Sözkonusu başarının arkasında yatan birinci neden kuşkusuz stratejik bakışa uygun olarak gösterilen ısrardır. Bunun yanında önemli olan, tersanenin özgünlüklerini doğru kavrayan bir hattın oluşturulmasının başarılmasıdır. Bu hatta eşlik eden militan, kararlı bir önderlik anlayışı kısa sayılabilecek bir zaman dilimi içerisinde birliği, tersanelerdeki temel güç haline getirmiştir.

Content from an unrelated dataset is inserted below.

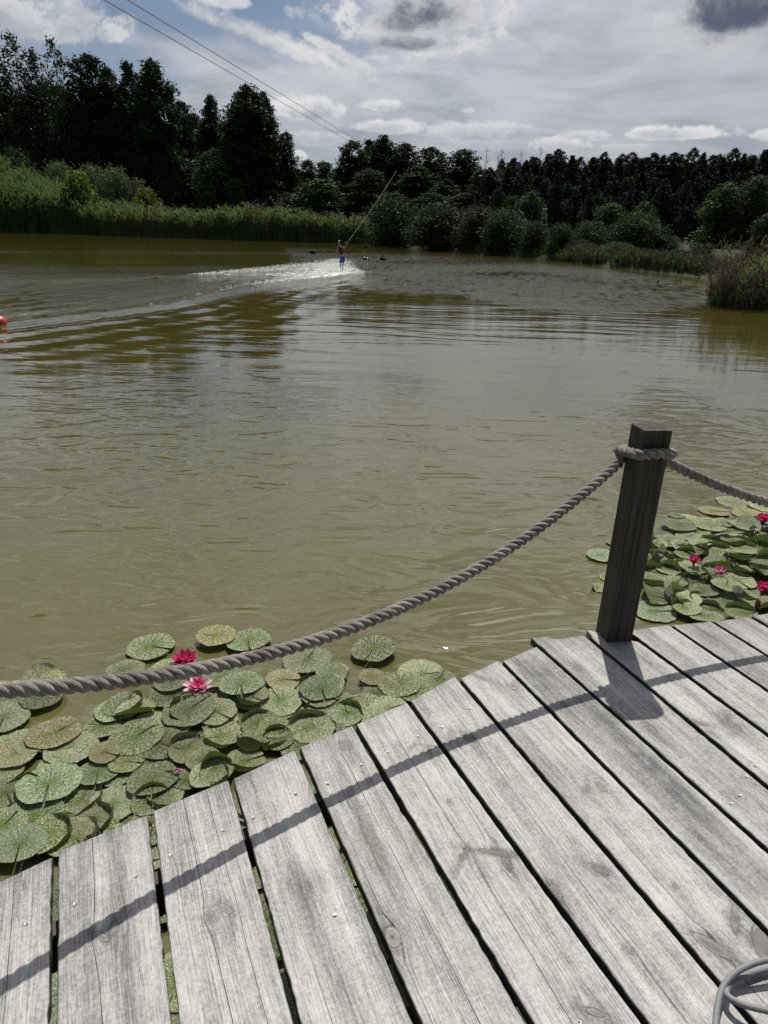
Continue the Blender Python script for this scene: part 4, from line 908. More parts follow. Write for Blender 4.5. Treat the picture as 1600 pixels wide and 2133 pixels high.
def left_pads():
    random.seed(21)
    crowd = 'mottled green lily pad in the crowded patch beside the left deck edge'
    L_ = [  # zoomed photo positions (two per photo pixel, from 0,1250), width, kind, label
        (630, 200, 230, 'flat', 'mottled lily pad with a side notch floating alone left of the crimson flower'), (900, 165, 180, 'yellow', 'yellowish green lily pad above the rope, tucked under a paler pad'), (1035, 182, 205, 'clean', 'pale green lily pad crossed by the rope, overlapping a yellowish one'),
        (1555, 225, 205, 'flat', 'lone round lily pad with a green centre, apart above the right part of the patch'), (525, 305, 165, 'flat', 'half hidden lily pad just above the rope, left of the crimson flower'), (180, 350, 220, 'fold', 'folded lily pad sticking out above the rope at the left'),
        (180, 415, 190, 'flat', 'lily pad partly covered by the rope at the left, under the folded pad'), (20, 507, 220, 'clean', 'half lily pad cut by the left picture edge below the rope'), (700, 305, 180, 'flat', None), (720, 350, 180, 'flat', None), (1280, 262, 225, 'flat', 'large speckled lily pad just under the rope, left of the lone round pad'),
        (1400, 300, 110, 'flat', None), (1380, 325, 150, 'clean', None), (1180, 345, 165, 'yellow', 'small yellowish lily pad right of the smooth round pad'), (1006, 375, 212, 'clean', 'smooth pale green round lily pad with a notch, right of the pink flower'), (930, 340, 180, 'clean', None), (1170, 430, 195, 'flat', None), (1340, 392, 200, 'clean', None),
        (1400, 450, 175, 'flat', None), (1500, 470, 185, 'curl', None), (1550, 340, 130, 'yellow', 'yellowing lily pad at the right end of the left patch'), (1570, 405, 145, 'flat', None), (720, 400, 210, 'flat', None), (570, 480, 195, 'fold', 'pale lily pad folded in half with a dark crease, below the rope'), (500, 468, 220, 'clean', None),
        (790, 480, 225, 'flat', None), (900, 482, 190, 'flat', None), (430, 535, 175, 'flat', None), (230, 580, 225, 'yellow', 'yellow brown lily pad at the upper rim of the left patch'), (300, 640, 225, 'clean', None), (620, 535, 195, 'flat', None), (570, 592, 235, 'flat', None), (1075, 532, 195, 'curl', None), (920, 580, 225, 'curl', None),
        (780, 640, 200, 'curl', None), (1290, 545, 215, 'curl', 'round lily pad with a raised dark rim next to the deck edge'), (1450, 500, 170, 'curl', None), (70, 660, 185, 'yellow', 'rusty yellow lily pad cut by the left picture edge'), (20, 720, 165, 'flat', None), (440, 660, 140, 'yellow', 'small bright yellow lily pad in the middle of the left patch'), (530, 690, 165, 'flat', None), (410, 732, 195, 'clean', None),
        (210, 792, 285, 'clean', 'very large pale lily pad left of the closed pink bud'), (30, 820, 190, 'flat', None), (475, 862, 225, 'clean', 'large smooth oval lily pad close to the deck edge'), (640, 772, 225, 'clean', None), (1020, 690, 190, 'curl', None), (850, 690, 165, 'flat', None), (1050, 615, 165, 'cup', None), (1170, 595, 130, 'flat', None), (885, 760, 205, 'curl', None), (780, 765, 140, 'flat', None),
        (140, 935, 295, 'clean', 'largest lily pad of the left patch, pale green with a light centre'), (90, 1045, 235, 'clean', 'pale lily pad at the bottom left corner of the patch, touching the deck'), (320, 1010, 235, 'curl', None), (335, 925, 185, 'flat', None), (250, 702, 175, 'flat', None), (690, 845, 185, 'curl', None), (900, 730, 175, 'cup', None), (20, 960, 200, 'flat', None), (560, 1000, 190, 'flat', None), (420, 1080, 200, 'flat', None),
        (1760, 325, 215, 'flat', None), (1590, 360, 175, 'flat', None), (1665, 372, 190, 'flat', None), (1830, 345, 170, 'flat', None), (1540, 440, 180, 'flat', None), (1720, 390, 170, 'flat', None), (1250, 620, 180, 'flat', None), (1480, 560, 170, 'flat', None), (1620, 470, 170, 'flat', None)]
    for i, (zx, zy, w, kd, lb) in enumerate(L_):
        q = at(zx / 2, 1250 + zy / 2, 0); dep = proj(q[None])[2][0]; rad = w / 2 / 2 * dep / F
        pad(kd, q[0], q[1], rad * random.uniform(.88, .98), lb or crowd, LG, .004 + .0024 * ((i * 7) % 11) + (.004 if kd in ('curl', 'cup', 'clean') else 0) + .010, tilt=(random.gauss(0, .035), random.gauss(0, .035)), rz=(R(-20) if i == 0 else R(-75) if kd == 'clean' else None))
    fp = [tuple(at(a, b, 0)[:2]) for a, b in ((-40, 1560), (60, 1540), (170, 1500), (330, 1440), (470, 1420), (600, 1400), (720, 1400), (770, 1440), (930, 1400), (960, 1420), (700, 1540), (300, 1720), (0, 1850), (-120, 1850))]
    for k in range(170):
        X, Y = random.uniform(-2.1, .5), random.uniform(1.5, 3.4)
        if poly_sd(np.array([X]), np.array([Y]), fp)[0] < -.03: pad(random.choice(['flat', 'flat', 'clean', 'curl']), X, Y, random.uniform(.075, .115), 'small lily pad half hidden under larger ones beside the left deck edge', LG, .004 + .0028 * (k % 11), tilt=(random.gauss(0, .02), random.gauss(0, .02)))
    under = 'lily pad glimpsed through the gaps between the deck boards'
    for k in range(190):                              # those under the deck, seen through the gaps
        X = random.uniform(-1.9, .6); Y = random.uniform(.75, 2.4)
        e = np.array([X, Y]) @ DV; n_ = np.array([X, Y]) @ NV
        gap = min(abs(n_ - float(n_at(l, e))) for l in lines[3:9])
        if gap > .085 or X + Y < .2: continue
        pad(random.choice(['clean', 'flat', 'curl']), X, Y, random.uniform(.08, .13), under, LG, .004 + .003 * (k % 9), tilt=(random.gauss(0, .04), random.gauss(0, .04)))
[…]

Bugün birlik ve onun çatısı olan dernek 200’den fazla üye ile kurumsallaşmasını sağlamış, dahası eylem ve etkinliklerini üyelerin gücüne dayanarak yapar hale gelmiştir. Özellikle son dönem eylemlerine katılan işçilerin tamamının birliğe üye oluşu fazlası ile dikkat çekicidir. Mevcut şartlar içerisinde halihazırda en büyük eksiklik kısa süreli hak alma mücadelesi içinde eğitilen, dayanışma ruhu ve kendine (dolayısı ile mücadeleye) güveni artan işçilerin politik ve ideolojik olarak eğitilmesi alanında yaşanmaktadır. Bu birlikten çok komünist tersane işçilerinin özel müdahaleleri ile aşılabilecek bir sorundur.

Daha güçlü adımlarla

Birinci Tersane İşçileri Kurultayı, ön süreci ile birlikte tersane havzasının örgütlenme sorunlarının tartışıldığı, mücadele programının ana hatlarının oluşturulduğu bir süreç olarak yaşanmıştı. O günden bu yana kurultayda belirlenen hat doğrultusunda birçok adım atıldı. Ama bu dönem bizim için biriktirme süreci idi. Şimdi nihayet yeni deneyimler yaratmış, güç ve olanaklarımızı belli bir düzeye ulaştırmış durumdayız. Havzanın toplamında daha etkin bir taraf olabilmek ve bütün birikimimizi tersane işçilerinin örgütsüzlük sorununun çözümlenmesi için kullanmak görevi önümüzde duruyor. Şimdi bunun için daha ileri adımlar atmanın olanaklarına sahibiz. İkinci Tersane İşçileri Kurultayı tersane işçileri için hak alıcı bir eylem programı oluşturulması görevini üstüne almalı, bütün dikkat ve enerjisini, bunun uzun vadeli bir mücadele olacağının bilinci ile bu noktaya yoğunlaştırmalıdır.

Tersaneler cehennem kalmayacak!

Sınıf ve kitle hareketinin mevcut parçalı ve geri yapısı içerisinde tersane cehennemindeki azgın sömürüyü kendi içinde frenlemek kolay değildir. Tuzla tersanesi, kapitalizmin karşısında örgütlü bir güç görmediğinde aldığı/alacağı vahşi yüzün bir örneğidir. Bu azgın sömürüyü bir ölçüde geriletebilmek mümkümdür, bu başarılacaktır. Komünist tersane işcileri havza işçilerinin genel bir örgütlülüğe kavuşması, işverenlerin fiili bir toplu sözleşmeye mecbur bırakılması uzun soluklu hedeflerine paralel olarak yükleneceklerdir. Bu hedeflere doğru yürürken de, bunu sağlamanın ancak dişe dişe bir gündelik hak alma mücadelesi ile mümkün olacağının hep bilincinde olacaklardır. Havzadaki bütün öncü potansiyelin birleştirilmesi de işte böyle bir çabanın doğrudan ürünü olacaktır.